Étonnamment, la musique de Ligeti s'avère peu novatrice au niveau des structures en raison d'un déroulement logique somme toute classique qui s'apparente à celui d'un opéra-bouffe italien du XVIIIe siècle. Le caractère des personnages s'inscrit tout autant dans cette tradition, avec ses rôles comiques (Piet, l'astronome et sa femme, le chef de la police secrète, les deux ministres) et dramatiques (Amando-Amanda, Vénus, Nekrotzar) bien caractérisés. Très curieusement, de nombreuses citations musicales viennent agrémenter le déroulement de l'action. Une oreille attentive percevra, au travers du travail de personnalisation de l'auteur, des bribes musicales empruntées à divers compositeurs très connus dont Monteverdi, Beethoven et Wagner. Le "collage" de la scène III restera comme un grand moment d'empilement polyrythmique et polyphonique tout à fait surprenant.
L'immersion totale que confère la direction de Michael Boder à l'Orchestre Symphonique du Grand Teatre del Liceu transformé en soliste permet aux chanteurs de trouver tant leur voie que leur voix avec un naturel désarmant.
Ceci étant, si l'architecture de la musique du Grand Macabre se réfère à un autre siècle, son contenu ne laisse aucun doute quant aux intentions de Gyorgy Ligeti. En effet, presque jamais l'écriture vocale du compositeur ne fera appel ici à ce qui constitue la base de l'opéra traditionnel, à savoir la mélodie, le phrasé et le legato, tous éléments au service d'un seul but : l'air qui permet au soliste de se mettre en valeur. Au travers d’une déconstruction systématique de l'aria classique, Ligeti vise à l'éclatement de la ligne vocale. Jeux de mots des insultes alphabétiques des deux ministres, pulvérisation du langage de Gepopo, elle permet d'ajouter un plus non négligeable à un humour satirique non dépourvu de sens : le chef de la police secrète devient incompréhensible…

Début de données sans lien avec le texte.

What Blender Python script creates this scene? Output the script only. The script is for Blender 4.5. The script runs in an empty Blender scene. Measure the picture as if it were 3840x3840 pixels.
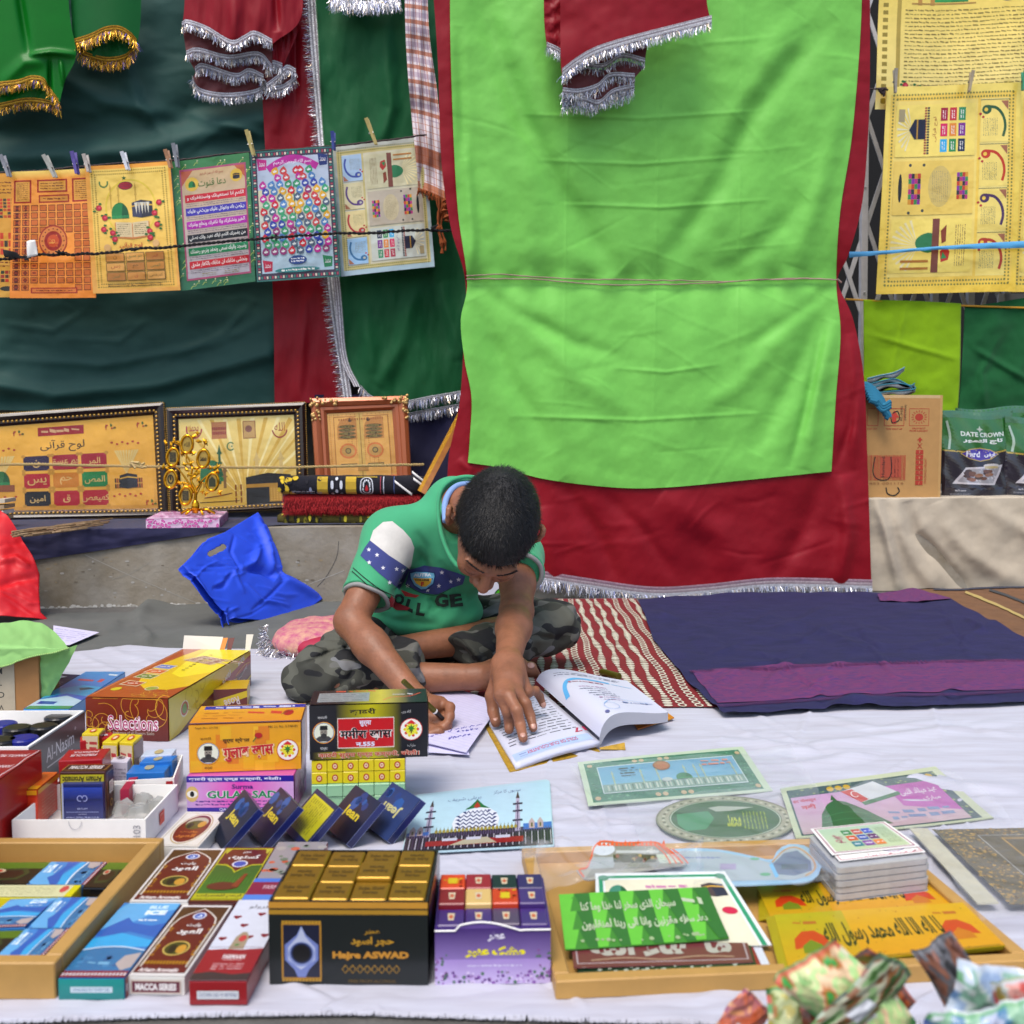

Dans le cadre d'une remarquable distribution, le Nekrotzar de Werner Van Mechelen semble à peine en retrait des possibilités offertes par la partition. Il reste en tout cas le plus sage sur scène, doté des attributs classiques de la Mort - la faux, la trompette et le sablier -, en totale opposition avec le délire verbal et physique de Barbara Hannigan en Gepopo. Sa formidable prestation ajoute aux difficultés vocales propres un engagement physique tout à fait remarquable. Ses prouesses trouveront un pendant étonnant dans son double rôle de Vénus où ses possibilités coloratures, incursion presque lyrique dans cet opéra, feront à leur tour merveille. Le ténor Chris Merritt, interprète qui s'illustra dans des rôles rossiniens, devient méconnaissable sous les traits de Piet l'ivrogne ! Comme pour la basse Frode Olsen (déjà présent dans la version CD du Grand Macabre dirigée par Esa-Pekka Salonen), ses nombreux passages en voix de tête démontrent une virtuosité et une facilité désarmantes. Le haute-contre Brian Asawa campe un prince Go-Go incompétent achevé, rondouillard dans ses habits jaune brillant, en proie aux acharnements de ses deux ministres clownesques. Inés Moraleda et Ana Puche ont des voix qui fusionnent autant que leurs désirs et Ning Liang propose une excellente nymphomane pitoyable et foncièrement abusive.
Destiné à un public averti, Le Grand Macabre transmet de nombreux messages porteurs d'une valeur éternelle de l'humanité : mensonges, abus de pouvoir, fausses prophéties, tyrannies, détraquements en tout genre auront-ils raison sur le choix de la vie ? Ligeti nous donne son point de vue dans les dernières minutes de son opéra.